EMBEDDING WIKIS, TAGGING AND RSS ON YOUR INTRANET

Knowledge Management Review, Mar/Apr 2007 by Manchester, Alex

Implications of wikis for the intranet

While tools such as blogs and wikis have found their way onto only a handful of intranets, their eventual assimilation into intranets is inevitable.

The question is whether to wait until these tools have become standard intranet components or begin taking advantage of the benefits they can bring to their organizations today.

Embracing social software on intranets will probably mean having to convince management of their value. To do so means explaining how these tools contribute to solving the problems that keep your senior executives awake at night.

Your CEO, president and other officers aren't tossing and turning because the company has not yet introduced blogs into to the intranet.

They lose sleep over shrinking market share, reduced sales, competitive activity, whether the strategic plan is still on track and whether the company has the ability to recruit and retain the talent necessary to execute the strategic plan.

Can blogs and wikis address these issues? By themselves, no. But they can add to the company's strength, primarily by putting the power to share knowledge and information into the hands of employees themselves.

These tools all engage employees, put them in touch with one another, reward knowledge sharing, foster collaboration and encourage innovation.

None of the companies that have introduced these technologies have done so for the "coolness" factor. They saw how the tools could make them more competitive and, ultimately, more profitable.

It will be up to the practitioners who choose to introduce these tools to ensure that they serve the organization.

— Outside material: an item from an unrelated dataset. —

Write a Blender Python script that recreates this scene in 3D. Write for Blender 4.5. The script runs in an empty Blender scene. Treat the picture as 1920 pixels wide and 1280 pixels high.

You'll need to perform an impressive balancing act to keep social software focused on the business while fostering the kind of natural human voice that emerges from blogs, podcasts and other social software tools.

Search is easier with tagging and folksonomies

RSS, or "really simple syndication," as mentioned previously, is the mechanism by which weblogs, wikis or forums publish their content in a way that readers can then subscribe to it. This allows readers to select sites they value, subscribe to their content and be alerted in applications called aggregators when that content has changed.

They can then read the content from these diverse sources in their aggregator, removing the need to visit lots of sources and keep track of what's changed since the last time they were visited.

RSS is fundamental to building a knowledge sharing environment using these tools and brings about possibly the biggest shift in behavior. Web content becomes streams and patterns of new and relevant stories rather than static, unrelated content. Users who get expert at finding "the good stuff" can share their RSS subscriptions with others and help them piggyback on their experience and valuable sources of news and information.

Tagging and what's important to you

Tagging is the process of adding metadata to documents, photos, music and so on to make them easier to find in the future. Flickr (www.flickr.com), was one of the web based tools that first made the benefits of tagging apparent. Flickr allows users to upload photos to the web and in doing so tag them with words that describe their content. With thousands of photos being uploaded and tagged every day Flickr takes these tags and makes the patterns in their usage visible in powerful ways.